Last week was a doozy for me. On Sunday when I was gearing up for the week ahead, I took out my planner to see what my week looked liked.
I panicked.
I had two tests, a few quizzes, and multiple reading assignments due for school. I had jewelry orders to fill and ship.
On top of that I had laundry to do and I desperately need groceries. I needed to clean and I needed to do a whole bunch of other things.
Monday was an okay start to my week. My classes went well and I had the jewelry items ready to ship. I felt like I had accomplished something.
Tuesday rolled around and I hit rock bottom. I had studied so much that my eyes were burning. I was over the week already.
By the time Wednesday rolled around I felt more than confident in Statistics. I was more than ready for the test, only to receive it and fall to pieces. Was I reading comic sans or Egyptian Hieroglyphics? I had no idea what was even going on. It was so frustrating to have put in so much time and effort trying to prepare for this test, only to see that I knew nothing.
Then I had a revelation. How does Jesus feel when he has proved Himself more than enough times and people know nothing of Him.
I'm betting that He feels about like I did on my stat test. Awful. Sad. Disappointed. ETC.
The big difference is that I gave up. I looked at the test and admitted defeat before I even tried to solve the problems. I let the first look or appearance get the best of me.
The most awesome thing about Jesus is that he keeps trying over and over. He never quits on me or on you or on anyone else for that matter. He doesn't judge us based on our outward differences or struggles. He looks at us with love because we are made in His image. He forgives us for the first appearance we may show. He loves us anyway.
So while I may have quit on my STAT test this week, I was reminded to persevere through ally my trials.
The simplest thing taught me the greatest lesson this week.
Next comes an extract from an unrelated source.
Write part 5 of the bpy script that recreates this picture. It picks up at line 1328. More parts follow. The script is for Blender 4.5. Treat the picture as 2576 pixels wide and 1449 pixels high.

I may not always like STAT, but I know that there is not a trial too big or too hard for me to handle. I won't quit. I will persevere. I will try to have the mindset of Christ in that I will look on everything and everyone with love.
While I'm still not sure if it was comic sans or Hieroglyphics on my STAT test, I am sure that I will have bad and I will have good days, weeks, or months. I am even more sure that I can do it and I can get through it.
I won't give up on my trials and problems. I will face them head on with the sword God blessed me with.
Whatever your problem is or may be, never admit defeat. You can and will get through it with the help of Jesus.
He is so worth it and sometimes we all forget that.
This week I am so thankful for such a Godly reminder in such a simple way.
With a little coffee and sunlight, your troubles will get smaller and the world will keep going.